Statt NRW wird Verkehrsausbau in Süddeutschland gefördert

Doch tatsächlich wird es keine Abkehr von der Politik der Investitionen „nach Himmelsrichtung“ geben. Gerade erst hat Bundesverkehrsminister Peter Ramsauer (CSU) seine Pläne für die nächsten fünf Jahre vorgelegt. Ergebnis: Statt der Förderung des Ostens wird Berlin den weiteren Verkehrsausbau in Süddeutschland forcieren.

In Zahlen: Von den 11,2 Milliarden Euro, die für „Vorrang-Ausbauten“ bei Straße und Schiene ausgegeben werden sollen, fließen 1,9 Milliarden Euro nach Bayern, 1,72 Milliarden nach Baden-Württemberg und gerade 1,56 Milliarden Euro nach NRW. Das ist ein Siebtel der Gesamtsumme. Nach dem „Königsteiner Schlüssel“ für 2011, der der Anhaltspunkt für die Investitionsverteilung des Bundes auf die Länder ist, steht Nordrhein-Westfalen mit 21,4 Prozent aber eigentlich etwas mehr als ein Fünftel zu.

Ungleiche Verteilung der Bundes-Milliarden

Die ungleiche Verteilung der Bundes-Milliarden löst zunehmend Ärger an Rhein und Ruhr aus. Andreas Meyer-Lauber, Chef des Landesverbandes des Deutschen Gewerkschaftsbundes: „Tagtäglich bewegt sich Nordrhein-Westfalen am Rand des Verkehrskollapses. Sowohl unsere Autobahnen als auch zahlreiche Bahnstrecken sind stark überlastet“. Vor dem Hintergrund, dass sich der internationale Transitverkehr durch NRW bis 2025 verdoppeln werde, „ist es nicht hinnehmbar, dass Bundesverkehrsminister Ramsauer die Mittel für Infrastrukturprojekte nach bayerischer Gutsherrenart und parteipolitischem Kalkül verteilt.“

Meyer-Lauber wörtlich: Es sei „unverschämt und unverantwortlich, dem bevölkerungsreichsten Bundesland NRW weniger Gelder zur Verfügung zu stellen als dem kleinen Bayern“.

Verpasste Lobbyarbeit in Berlin

Das Grummeln über die Geldverteilung hält seit langem an. NRW-Verkehrsstaatssekretär Horst Becker (Grüne) war in diesem Jahr der erste, der als Ursache dafür die regionale Abstammung der Verkehrsminister in Berlin nannte: Die meisten kämen eben aus Süddeutschland.

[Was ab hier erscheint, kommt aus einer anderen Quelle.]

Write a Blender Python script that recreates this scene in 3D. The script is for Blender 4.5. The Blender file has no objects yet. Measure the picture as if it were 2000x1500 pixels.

Oliver Wittke, Generalsekretär der NRW-CDU, befürchtet, dass die Vorgabe Ramsauers, mehr Geld in Instandsetzung als in Neubau von Straßen zu stecken, wieder nur dem Süden zu Gute kommt: Über viele Jahrzehnte neu gebaute Straßen in Bayern müssten wohl jetzt saniert werden.

In der Bundeshauptstadt gibt es aber auch Stimmen, die sagen: NRW-Regierungen aller Couleur hätten es in der Vergangenheit versäumt, mit Lobbyarbeit ausreichend für die Interessen ihrer Bürger zu trommeln. Baden-Württemberger hätten sich dagegen „alle zwei Tage die Klinke in die Hand gedrückt“.

Ruhrschnellweg A 40 ist überlastet

Wir das jetzt anders? Im November haben zahlreiche sozialdemokratische Bundes- und Landtagsabgeordnete einen Brief an Ramsauer geschrieben. „Dem Minister muss endlich die bundesweite Bedeutung von Nordrhein-Westfalen bewusst werden“. Mit dem Hinweis auf den überlasteten Ruhrschnellweg A 40 fordern sie den schnellen Bau der Bahnlinie Rhein-Ruhr-Express (RRX) von Dortmund über Duisburg und Düsseldorf nach Köln.

Ramsauer lenkte darauf hin ein. Allerdings nur ein bisschen. Er will in den nächsten fünf Jahren 175 Millionen Euro für dieses Projekt geben – bei geschätzten Gesamtkosten zwischen zwei und drei Milliarden.